‘Winter Dreams’ by F. Scott Fitzgerald

Fitzgerald, F. Scott 1920a

Winter Dreams by F. Scott Fitzgerald, 1922

The magic trick:

Advocating for the first-person narrator

Anyone who cares to argue that Nick Carraway, the first-person narrator of Fitzgerald’s novel, The Great Gatsby, is a throwaway nothing of a character should probably first consult “Winter Dreams.”

“Winter Dreams,” written during the early days of Gatsby’s formation in the author’s mind, deals with many of the same themes as the novel. The key difference? There’s no Carraway. “Winter Dreams” is told in third-person omniscient narration and the story suffers badly for it.
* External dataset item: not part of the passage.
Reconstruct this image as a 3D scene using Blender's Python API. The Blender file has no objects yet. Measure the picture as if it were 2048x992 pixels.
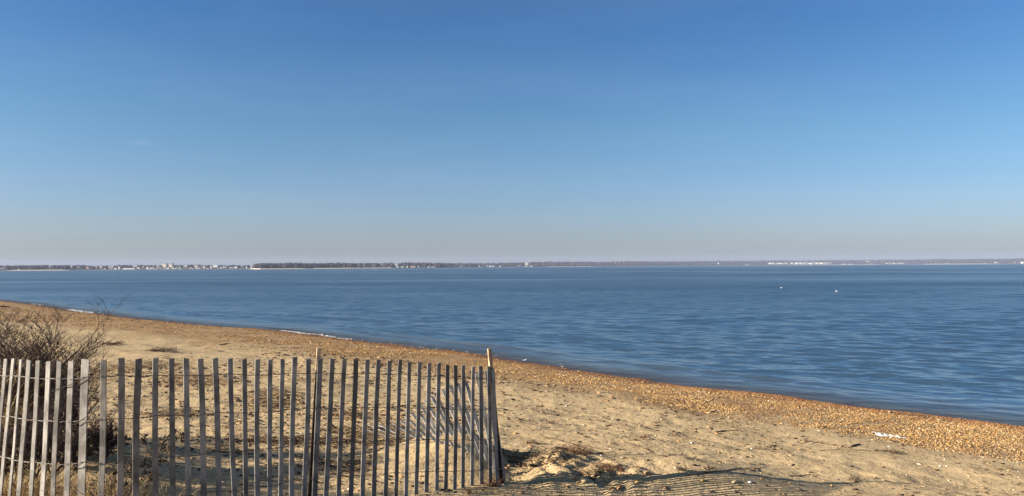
import bpy, math, random
import numpy as np
from mathutils import Vector, Matrix

random.seed(7)
RNG = np.random.default_rng(11)
scene = bpy.context.scene
COL = scene.collection
R = math.radians

# ------------------------------------------------------------------ camera
F = 1500.0            # focal length in pixels of the 2048-wide photograph
H = 3.2               # eye height above the water
PITCH = math.atan(36.5 / F)
ROLL = 0.0058
fwd = Vector((0, math.cos(PITCH), math.sin(PITCH)))
up0 = Vector((0, -math.sin(PITCH), math.cos(PITCH)))
rt0 = Vector((1, 0, 0))
rt = (rt0 * math.cos(ROLL) - up0 * math.sin(ROLL)).normalized()
up = (rt0 * math.sin(ROLL) + up0 * math.cos(ROLL)).normalized()
CAM = Vector((0, 0, H))
cam_d = bpy.data.cameras.new('camera')
cam = bpy.data.objects.new('camera', cam_d)
COL.objects.link(cam)
M = Matrix.Identity(4)
for i, v in enumerate((rt, up, -fwd)):
    for j in range(3):
        M[j][i] = v[j]
M.translation = CAM
cam.matrix_world = M
cam_d.sensor_width = 36
cam_d.lens = 36 * F / 2048
cam_d.clip_start = 0.05
cam_d.clip_end = 40000
scene.camera = cam


def ray(px, py):
    return fwd + rt * ((px - 1024) / F) + up * ((496 - py) / F)


def at(px, py, Y):
    """world point seen at that place of the picture, at distance Y in front"""
    d = ray(px, py)
    return CAM + d * (Y / d.y)


# ------------------------------------------------------------------ helpers
_NT = {}


def vnoise(x, y, seed=0):
    t = _NT.get(seed)
    if t is None:
        t = _NT[seed] = np.random.default_rng(1000 + seed).random((256, 256)) * 2 - 1
    x = np.asarray(x, float)
    y = np.asarray(y, float)
    xi = np.floor(x).astype(int)
    yi = np.floor(y).astype(int)
    fx = x - xi
    fy = y - yi
    fx = fx * fx * (3 - 2 * fx)
    fy = fy * fy * (3 - 2 * fy)
    a = t[xi & 255, yi & 255]
    b = t[(xi + 1) & 255, yi & 255]
    c = t[xi & 255, (yi + 1) & 255]
    d = t[(xi + 1) & 255, (yi + 1) & 255]
    return (a * (1 - fx) + b * fx) * (1 - fy) + (c * (1 - fx) + d * fx) * fy


def fbm(x, y, seed=0, n=3):
    v = 0
    a = 1
    for i in range(n):
        v = v + a * vnoise(x * 2 ** i + 13.7 * i, y * 2 ** i - 7.1 * i, seed + i)
        a *= 0.5
    return v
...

Fitzgerald falls into the trap of spending large stretches of the story simply telling the reader what happened, instead of showing. Parts – especially those that sum up years of biography in Dexter Green’s life – are flat-out boring. The story, without a Nick Carraway character to provide a certain lens for the reader, lacks any point of view. There is no mystery or intrigue. The characters appear, they are described and summarized for us, and they move on. They have no life to them, no peculiarities. They feel like barely sketched templates.
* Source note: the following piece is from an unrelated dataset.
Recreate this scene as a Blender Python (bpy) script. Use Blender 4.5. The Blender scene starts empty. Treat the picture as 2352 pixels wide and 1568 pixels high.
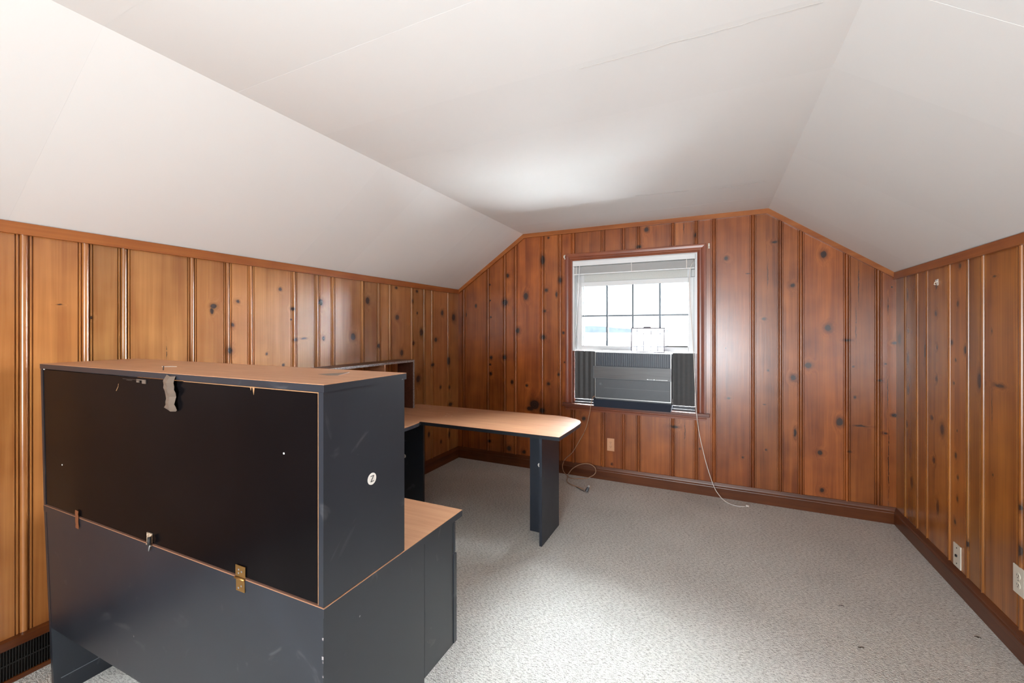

It also doesn’t help – if we’re continuing the Gatsby comparison ­– that “Winter Dreams” picks up the story at Dexter’s first meeting with Judy Jones. It makes the chronology feel very much like a this-happened-and-then-this-happened-and-this-happened inevitability. There is no gray. Gatsby, on the other hand, emerges in Nick Carraway’s years after his initial “winter dreams” are ignited by Daisy, making for a much more engaging melodrama.
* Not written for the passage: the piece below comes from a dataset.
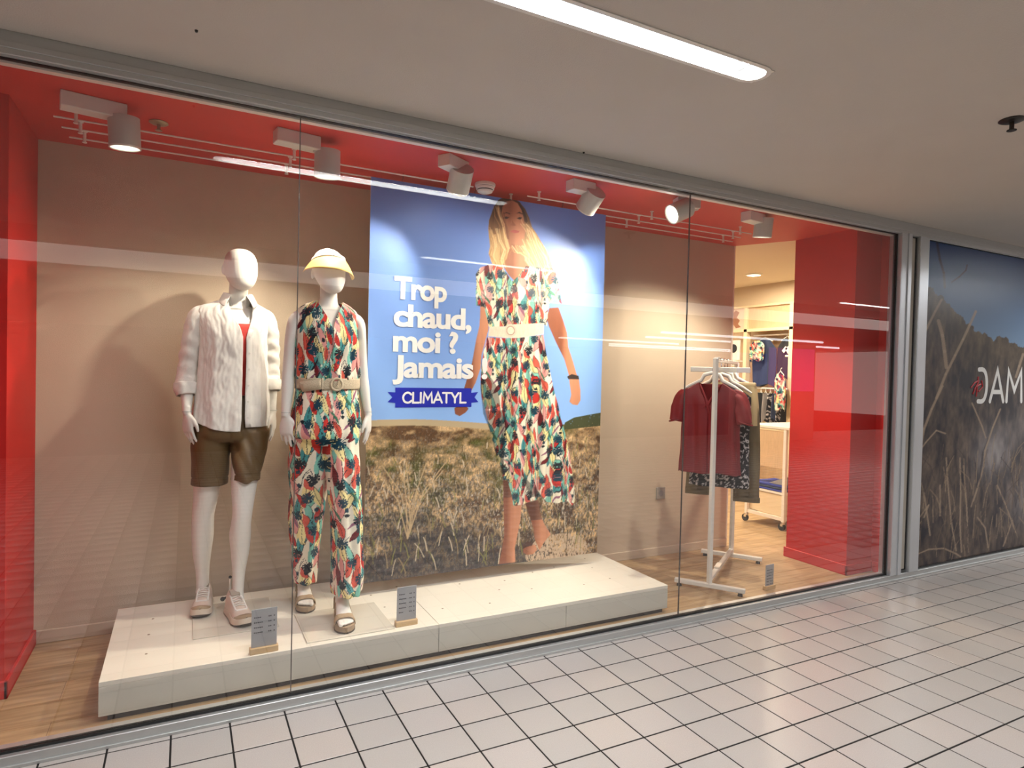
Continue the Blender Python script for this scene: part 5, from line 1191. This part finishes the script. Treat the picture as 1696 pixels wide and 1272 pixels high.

As it is, “Winter Dreams” is an interesting story, don’t get me wrong. The notion that a single encounter with a beautiful girl can start a lifelong obsession is a powerful one. It’s just an idea that Fitzgerald would explore in much more artful fashion elsewhere in his oeuvre. “Winter Dreams” is instructive for what it is not; its missteps illuminating the achievements of the author’s other, more successful works. And that’s quite a trick on Fitzgerald’s part.

The selection:

He was, as he found before the summer ended, one of a varying dozen who circulated about her. Each of them had at one time been favored above all others – about half of them still basked in the solace of occasional sentimental revivals. Whenever one showed signs of dropping out through long neglect, she granted him a brief honeyed hour, which encouraged him to tag along for a year or so longer. Judy made these forays upon the helpless and defeated without malice, indeed half unconscious that there was anything mischievous in what she did.

When a new man came to town every one dropped out – dates were automatically cancelled.